The IU researchers' work is documented in their own (very authentic) paper, Using Compression to Identify Classes of Inauthentic Texts, presented at the Society for Industrial and Applied Mathematics Conference on Data Mining, April 20-22, in Bethesda, Md.

The informatics study largely was inspired by a prank pulled by three Massachusetts Institute of Technology students, who in 2004 developed a computer program that churned out randomly generated fake computer science language, essentially a four-page compilation of gibberish.

They submitted it as a research paper to an international conference on computer science and informatics - and it was accepted without review.

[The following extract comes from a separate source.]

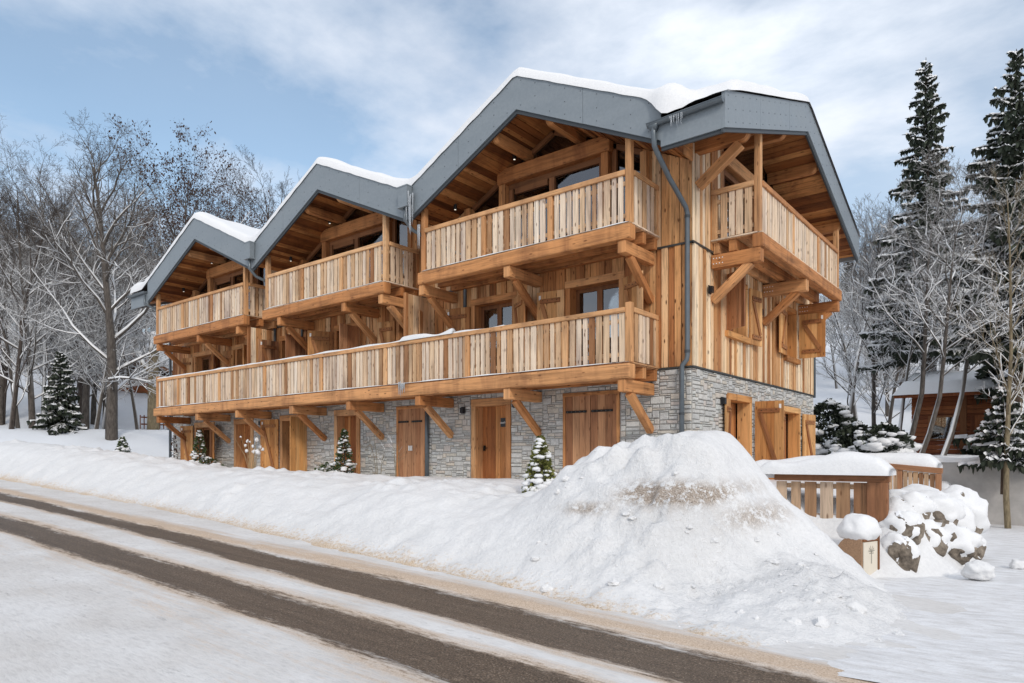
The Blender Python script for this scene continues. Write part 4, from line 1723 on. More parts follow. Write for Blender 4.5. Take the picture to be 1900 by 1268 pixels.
# ---------------- balconies
def rail_run(m, p0, p1, zb, zt, out, wmin=.10, wmax=.155, gap=(.038, .052)):
    """boards of a balustrade standing between P0 and P1 (xy), face towards OUT"""
    p0, p1, out = Vector((*p0, 0)), Vector((*p1, 0)), Vector((*out, 0))
    d = (p1 - p0)
    L = d.length
    d.normalize()
    Z = Vector((0, 0, 1))
    u = rnd.uniform(*gap)
    while u < L - .05:
        w = min(rnd.uniform(wmin, wmax), L - u - .01)
        if w < .05:
            break
        lean = rnd.uniform(-.006, .006)
        a, b = zb + rnd.uniform(-.012, .012), zt
        m.frame(p0 + d * (u + w / 2) + out * (-.014 + rnd.uniform(-.006, .006)) + Z * (a + b) / 2, (Z + d * lean).normalized(), d, out, b - a, w, .026)
        u += w + rnd.uniform(*gap)
    for z in (zb + .16, zt - .16):
        m.frame(p0 + d * L / 2 - out * .055 + Z * z, d, out, Z, L, .05, .09, .2)


def balcony(x0, x1, zd, ztop, post_x, corbel_x, post_top=None, left=True, right=True, brace_drop=.78, two_joists=True, depth=1.3):
    yf = -depth
    zbeam0, zbeam1 = zd - .34, zd - .02
    zt = ztop - .11

    def deck(m):
        y = -.02
        while y > yf + .1:
            m.box(x0 + .02, x1 - .02, y - .135, y, zd - .035, zd + .0)
            y -= .14
    bal = part('balcony', M['rail'], chalet, deck)
    part('edge_beam', M['beam'], bal, lambda m: m.box(x0 - .06, x1 + .03, yf - .10, yf + .16, zbeam0, zbeam1), .045)
    if two_joists:
        part('joist', M['beam'], bal, lambda m: m.box(x0 + .05, x1 - .02, yf + .56, yf + .72, zbeam0 + .05, zd - .04), .015)
        part('joist', M['beam'], bal, lambda m: m.box(x0 + .05, x1 - .02, -.20, -.06, zbeam0 + .05, zd - .04), .015)
    posts = [x0 + .07, *post_x, x1 - .07]
    for i, px_ in enumerate(posts):
        e = i in (0, len(posts) - 1)
        top = zt
        if e:
            top = (post_top(px_) if post_top else ztop + .10)
        part('balcony_post', M['rail'], bal, lambda m: m.box(px_ - .07, px_ + .07, yf - .012, yf + .13, zd - .02, top), .02)

    def boards(m):
        for a, b in zip(posts, posts[1:]):
            rail_run(m, (a + .075, yf + .01), (b - .075, yf + .01), zd + .03, zt - .005, (0, -1))
        for ok, xx, s in ((right, x1, 1), (left, x0, -1)):
            if ok:
                rail_run(m, (xx - s * .01, yf + .15), (xx - s * .01, -.14), zd + .03, zt - .005, (s, 0))
    part('railing_boards', M['slat'], bal, boards)

    def hand(m):
        m.box(x0 + .14, x1 - .14, yf - .03, yf + .10, zt, ztop)
        for ok, xx, s in ((right, x1, 1), (left, x0, -1)):
            if ok:
                a, b = sorted((xx - s * .11, xx + s * .02))
                m.box(a, b, yf + .13, -.05, zt, ztop, 1)
    part('handrail', M['rail'], bal, hand, .02)

    def ledge(m):
        m.box(x0 + .02, x1 + .01, yf - .05, yf + .05, zd - .018, zd + .012)
        if right:
            m.box(x1 - .08, x1 + .03, yf + .051, -.05, zd - .018, zd + .012, 1)
    part('ledge_board', M['slat'], bal, ledge)
    for s, xx in ((1, x1), (-1, x0)):
        if (s == 1 and right) or (s == -1 and left):
            a, b = sorted((xx - s * .13, xx + s * .0))
            part('end_post', M['rail'], bal, lambda m: m.box(a, b, -.13, -.02, zd - .05, zt), .012)
    for cx_ in corbel_x:
        part('corbel', M['beam'], bal, lambda m: m.box(cx_ - .10, cx_ + .10, yf - .05, -.03, zbeam0 - .27, zbeam0 - .005, 1), .02)

        def br(m):
            a = Vector((cx_, yf + .30, zbeam0 - .29))
            b = Vector((cx_, -.02, zbeam0 - .29 - brace_drop))
            d = (b - a).normalized()
            m.bar(a - d * .03, b, .15, .16, (0, -1, 0))
        part('balcony_brace', M['beam'], bal, br, .015)
    return bal


soft = lambda x: soffit_front(x) - .0
long_balcony = balcony(-22.62, -.78, 2.78, 3.96, [-20.8, -17.65, -14.68, -11.54, -8.57, -5.45, -2.46],
                       [-.98, -4.12, -7.2, -10.15, -13.05, -16.35, -19.2, -22.4])
balcony(-7.10, -.78, 5.72, 6.87, [-4.9, -2.88], [-.98, -4.12, -7.05], soft)
balcony(-14.60, -8.52, 5.72, 6.87, [-12.53, -10.56], [-8.7, -10.38, -13.75], soft)
balcony(-22.62, -15.85, 5.72, 6.87, [-20.42, -18.19], [-16.3, -19.1, -22.4], soft)


def snow_line(m, p0, p1, w, h, nx=None, seed=0, wob=.3):
    """rounded cap of lying snow along an edge"""
    p0, p1 = Vector(p0), Vector(p1)
    d = p1 - p0
    L = d.length
    d.normalize()
    s = Vector((-d.y, d.x, 0)).normalized()
    n = nx or max(4, int(L / .12))
    K = 8
    b = len(m.v)
    for i in range(n + 1):
        t = i / n
        e = min(1.0, min(t, 1 - t) * L / (h * .8) + .15) ** .5
        ww = w * (1 + wob * .35 * noise.noise((t * L * 1.7, seed, 0)))
        hh = h * max(.12, (1 + wob * 2 * noise.noise((t * L * 1.1, seed, 5)))) * e
        off = s * (wob * .12 * w * noise.noise((t * L * 2.3, seed, 9)))
        for k in range(K + 1):
            a = math.pi * k / K
            c, q = math.cos(a), math.sin(a)
            c = math.copysign(abs(c) ** .6, c)
            sag = -.25 * h * (1 - q) * (wob if 0 < k < K else .2) * .5
            m.v.append(p0 + d * (t * L) + off + s * (c * ww / 2) + Vector((0, 0, hh * q ** .55 + sag)))
    for i in range(n):
        for k in range(K):
            q = b + i * (K + 1) + k
            m.face((q, q + 1, q + K + 2, q + K + 1))
    m.face([b + k for k in range(K + 1)])
    m.face([b + n * (K + 1) + k for k in range(K + 1)][::-1])


def rail_snow(m):
    snow_line(m, (-22.5, -1.265, 3.957), (-7.6, -1.265, 3.957), .12, .045, 160, 1, .5)
    snow_line(m, (-7.9, -1.27, 3.957), (-5.9, -1.27, 3.957), .17, .12, 30, 2, .7)
    snow_line(m, (-6.1, -1.26, 3.957), (-4.2, -1.26, 3.957), .10, .03, 30, 3, .6)
    snow_line(m, (-22.5, -1.34, 2.79), (-.8, -1.34, 2.79), .06, .018, 120, 4, .8)
    snow_line(m, (-22.5, -1.34, 5.73), (-15.9, -1.34, 5.73), .06, .016, 60, 5, .8)
    snow_line(m, (-14.5, -1.34, 5.73), (-8.6, -1.34, 5.73), .06, .016, 60, 6, .8)
    snow_line(m, (-7.0, -1.34, 5.73), (-.8, -1.34, 5.73), .06, .016, 60, 7, .8)


tag(part('railing_snow', M['snow_small'], None, rail_snow, smooth=True), 'thin snow lying along the balcony handrails', kind='stuff')

# partition walls between the flats
for px_, y_ in ((-7.98, -1.0), (-15.98, -1.05)):
    part('partition_wall', M['clad_pale'], chalet, lambda m: (
        [m.box(px_ - .03, px_ + .03, ya + .003, yb - .003, 2.82, 5.34, 2) for ya, yb in zip((y_, y_ * .8, y_ * .58, y_ * .4, y_ * .2), (y_ * .8, y_ * .58, y_ * .4, y_ * .2, -.03))],
        m.box(px_ - .05, px_ + .05, y_ - .09, y_, 2.82, 5.36, 2)))

# end balcony
YA, YC = .97, 7.76
XB = 1.14
zd = 5.72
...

Radivojac, whose research expertise is machine learning, says the IPD easily detected numerous inauthentic technical papers tested, including the MIT students' spurious submission.

"We hypothesized we could build a reliable and fast model that recognizes fake papers automatically," says Radivojac.

"We combined these with machine-learning methods to build a predictor of these kinds of papers." In general, identifying meaning in a technical document is difficult, Dalkilic says.

"We don't claim we have found a way to distinguish between meaning and nonsense, but we do emphasize that there are many nontrivial classes of inauthentic documents that can be easily distinguished based on compression algorithms." Costello's and Clark's involvement in the IPD project earned them travel expenses to the Siam Conference, compliments of the Lawrence Livermore National Laboratory in California.